- Job:
Begin with the first line of the listing and quote every line through the one containing "COL = SC.collection"; give only those lines.

- Dataset section:
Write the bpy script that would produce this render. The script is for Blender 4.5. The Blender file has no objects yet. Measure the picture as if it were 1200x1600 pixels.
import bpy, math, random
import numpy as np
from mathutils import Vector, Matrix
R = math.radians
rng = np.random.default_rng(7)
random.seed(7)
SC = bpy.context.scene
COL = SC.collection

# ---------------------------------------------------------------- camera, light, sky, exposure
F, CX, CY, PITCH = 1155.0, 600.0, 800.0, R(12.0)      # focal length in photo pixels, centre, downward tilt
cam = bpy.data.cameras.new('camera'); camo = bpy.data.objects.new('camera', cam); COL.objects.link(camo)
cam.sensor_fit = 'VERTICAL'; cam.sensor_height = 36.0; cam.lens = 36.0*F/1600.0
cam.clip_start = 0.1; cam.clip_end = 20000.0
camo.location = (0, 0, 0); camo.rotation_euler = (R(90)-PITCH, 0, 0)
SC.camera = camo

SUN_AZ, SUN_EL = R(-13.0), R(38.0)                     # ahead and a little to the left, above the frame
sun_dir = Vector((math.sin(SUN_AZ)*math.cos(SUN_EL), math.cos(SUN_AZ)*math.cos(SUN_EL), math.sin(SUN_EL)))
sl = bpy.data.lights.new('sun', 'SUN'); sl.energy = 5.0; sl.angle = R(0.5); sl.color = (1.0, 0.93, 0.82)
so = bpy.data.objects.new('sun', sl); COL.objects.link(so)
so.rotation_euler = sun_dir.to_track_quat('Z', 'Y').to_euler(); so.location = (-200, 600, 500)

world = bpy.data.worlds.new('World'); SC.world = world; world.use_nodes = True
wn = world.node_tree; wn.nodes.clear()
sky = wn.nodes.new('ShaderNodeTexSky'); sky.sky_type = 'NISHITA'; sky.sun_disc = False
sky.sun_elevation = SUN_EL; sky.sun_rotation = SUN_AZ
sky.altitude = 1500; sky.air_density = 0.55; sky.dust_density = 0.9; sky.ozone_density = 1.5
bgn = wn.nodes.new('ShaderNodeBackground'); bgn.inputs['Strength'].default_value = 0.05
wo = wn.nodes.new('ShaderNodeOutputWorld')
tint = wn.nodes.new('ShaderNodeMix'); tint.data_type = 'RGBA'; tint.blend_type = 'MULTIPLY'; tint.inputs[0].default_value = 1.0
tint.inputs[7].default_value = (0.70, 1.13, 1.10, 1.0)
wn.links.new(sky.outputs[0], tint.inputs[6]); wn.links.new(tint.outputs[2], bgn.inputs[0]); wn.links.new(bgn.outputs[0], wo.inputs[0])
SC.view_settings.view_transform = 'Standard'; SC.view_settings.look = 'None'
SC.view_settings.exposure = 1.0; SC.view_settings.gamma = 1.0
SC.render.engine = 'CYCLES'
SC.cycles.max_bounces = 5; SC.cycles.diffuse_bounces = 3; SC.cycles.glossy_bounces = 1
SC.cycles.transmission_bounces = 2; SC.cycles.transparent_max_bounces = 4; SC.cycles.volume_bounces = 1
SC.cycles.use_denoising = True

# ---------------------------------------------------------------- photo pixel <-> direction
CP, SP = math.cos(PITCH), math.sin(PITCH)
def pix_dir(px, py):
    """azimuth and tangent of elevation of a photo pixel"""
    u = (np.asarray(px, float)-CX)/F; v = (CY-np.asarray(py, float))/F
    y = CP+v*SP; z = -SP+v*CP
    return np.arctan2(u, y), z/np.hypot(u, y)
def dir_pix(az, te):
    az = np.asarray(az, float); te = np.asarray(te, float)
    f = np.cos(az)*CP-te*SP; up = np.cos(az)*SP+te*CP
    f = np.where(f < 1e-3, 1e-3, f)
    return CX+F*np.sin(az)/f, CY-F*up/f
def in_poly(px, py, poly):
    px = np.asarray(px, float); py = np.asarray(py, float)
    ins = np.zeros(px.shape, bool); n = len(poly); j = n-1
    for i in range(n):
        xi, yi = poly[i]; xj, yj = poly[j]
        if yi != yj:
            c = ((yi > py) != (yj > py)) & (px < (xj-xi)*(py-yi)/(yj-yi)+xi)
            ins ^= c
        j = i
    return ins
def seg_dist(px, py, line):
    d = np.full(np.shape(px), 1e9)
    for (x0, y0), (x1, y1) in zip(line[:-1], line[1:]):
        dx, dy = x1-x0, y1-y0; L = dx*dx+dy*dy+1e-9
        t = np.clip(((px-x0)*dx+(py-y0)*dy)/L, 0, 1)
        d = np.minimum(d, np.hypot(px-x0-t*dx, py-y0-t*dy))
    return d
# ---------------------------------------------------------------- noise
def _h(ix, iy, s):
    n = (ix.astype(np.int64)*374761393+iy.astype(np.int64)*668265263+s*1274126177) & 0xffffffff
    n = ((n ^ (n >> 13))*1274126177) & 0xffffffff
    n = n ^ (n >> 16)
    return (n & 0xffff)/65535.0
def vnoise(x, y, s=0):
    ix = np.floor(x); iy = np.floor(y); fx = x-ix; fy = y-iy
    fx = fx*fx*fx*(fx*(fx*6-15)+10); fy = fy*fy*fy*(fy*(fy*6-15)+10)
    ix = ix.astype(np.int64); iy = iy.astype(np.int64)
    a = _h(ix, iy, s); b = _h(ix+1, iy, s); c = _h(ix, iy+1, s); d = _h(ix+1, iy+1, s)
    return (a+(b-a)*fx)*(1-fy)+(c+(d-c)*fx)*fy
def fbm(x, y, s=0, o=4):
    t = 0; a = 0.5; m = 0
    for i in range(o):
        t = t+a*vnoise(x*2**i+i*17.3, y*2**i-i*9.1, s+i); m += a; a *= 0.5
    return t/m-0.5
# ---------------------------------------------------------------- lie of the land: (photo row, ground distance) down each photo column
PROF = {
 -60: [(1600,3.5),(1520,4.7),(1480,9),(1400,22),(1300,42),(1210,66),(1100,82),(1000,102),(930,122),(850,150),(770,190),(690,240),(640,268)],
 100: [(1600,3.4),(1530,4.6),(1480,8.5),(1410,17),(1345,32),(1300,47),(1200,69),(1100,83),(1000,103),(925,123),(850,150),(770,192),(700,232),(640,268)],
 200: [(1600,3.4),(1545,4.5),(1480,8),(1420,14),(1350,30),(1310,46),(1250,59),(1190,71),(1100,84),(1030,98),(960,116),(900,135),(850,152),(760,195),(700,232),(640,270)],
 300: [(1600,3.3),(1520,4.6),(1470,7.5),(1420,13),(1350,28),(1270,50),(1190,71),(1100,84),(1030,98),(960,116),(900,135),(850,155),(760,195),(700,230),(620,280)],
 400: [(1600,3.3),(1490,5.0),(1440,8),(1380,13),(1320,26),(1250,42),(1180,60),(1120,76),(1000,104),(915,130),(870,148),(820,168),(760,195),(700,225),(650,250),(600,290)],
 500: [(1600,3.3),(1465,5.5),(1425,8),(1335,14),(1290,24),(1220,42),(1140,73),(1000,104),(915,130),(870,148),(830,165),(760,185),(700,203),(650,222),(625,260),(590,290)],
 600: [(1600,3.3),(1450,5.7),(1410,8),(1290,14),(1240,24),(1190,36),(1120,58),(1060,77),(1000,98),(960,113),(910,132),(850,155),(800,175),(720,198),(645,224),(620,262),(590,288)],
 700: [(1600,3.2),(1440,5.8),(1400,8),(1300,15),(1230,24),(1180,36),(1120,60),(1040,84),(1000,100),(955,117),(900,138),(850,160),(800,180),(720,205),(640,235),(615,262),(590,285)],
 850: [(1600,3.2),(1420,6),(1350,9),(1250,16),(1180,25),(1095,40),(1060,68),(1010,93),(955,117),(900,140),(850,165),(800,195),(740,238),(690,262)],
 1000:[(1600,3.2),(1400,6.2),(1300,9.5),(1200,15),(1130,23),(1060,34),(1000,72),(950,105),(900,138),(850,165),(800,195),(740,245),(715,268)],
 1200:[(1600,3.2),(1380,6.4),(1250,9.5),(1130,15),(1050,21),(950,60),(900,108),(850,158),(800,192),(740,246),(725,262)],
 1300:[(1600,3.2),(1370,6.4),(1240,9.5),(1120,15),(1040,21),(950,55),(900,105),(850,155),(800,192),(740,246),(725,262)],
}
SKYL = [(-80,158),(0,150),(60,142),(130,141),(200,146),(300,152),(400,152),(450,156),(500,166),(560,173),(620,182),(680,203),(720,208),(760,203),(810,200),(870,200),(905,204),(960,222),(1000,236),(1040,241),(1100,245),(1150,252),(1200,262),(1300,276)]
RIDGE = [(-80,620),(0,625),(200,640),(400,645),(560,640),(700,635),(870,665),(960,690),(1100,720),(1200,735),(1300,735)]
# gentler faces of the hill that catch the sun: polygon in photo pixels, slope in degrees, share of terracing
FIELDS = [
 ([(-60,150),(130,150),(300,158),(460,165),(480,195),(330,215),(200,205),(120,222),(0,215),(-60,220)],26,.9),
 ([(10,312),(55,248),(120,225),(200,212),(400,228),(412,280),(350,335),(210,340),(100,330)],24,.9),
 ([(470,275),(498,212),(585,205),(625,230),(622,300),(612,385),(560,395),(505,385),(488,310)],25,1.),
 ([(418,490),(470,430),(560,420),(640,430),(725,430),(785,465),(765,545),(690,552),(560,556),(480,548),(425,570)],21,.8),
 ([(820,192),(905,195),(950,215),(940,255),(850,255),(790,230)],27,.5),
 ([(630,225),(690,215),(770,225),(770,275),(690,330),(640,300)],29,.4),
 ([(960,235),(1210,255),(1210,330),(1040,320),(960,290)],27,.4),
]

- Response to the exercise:
Write the bpy script that would produce this render. The script is for Blender 4.5. The Blender file has no objects yet. Measure the picture as if it were 1200x1600 pixels.
import bpy, math, random
import numpy as np
from mathutils import Vector, Matrix
R = math.radians
rng = np.random.default_rng(7)
random.seed(7)
SC = bpy.context.scene
COL = SC.collection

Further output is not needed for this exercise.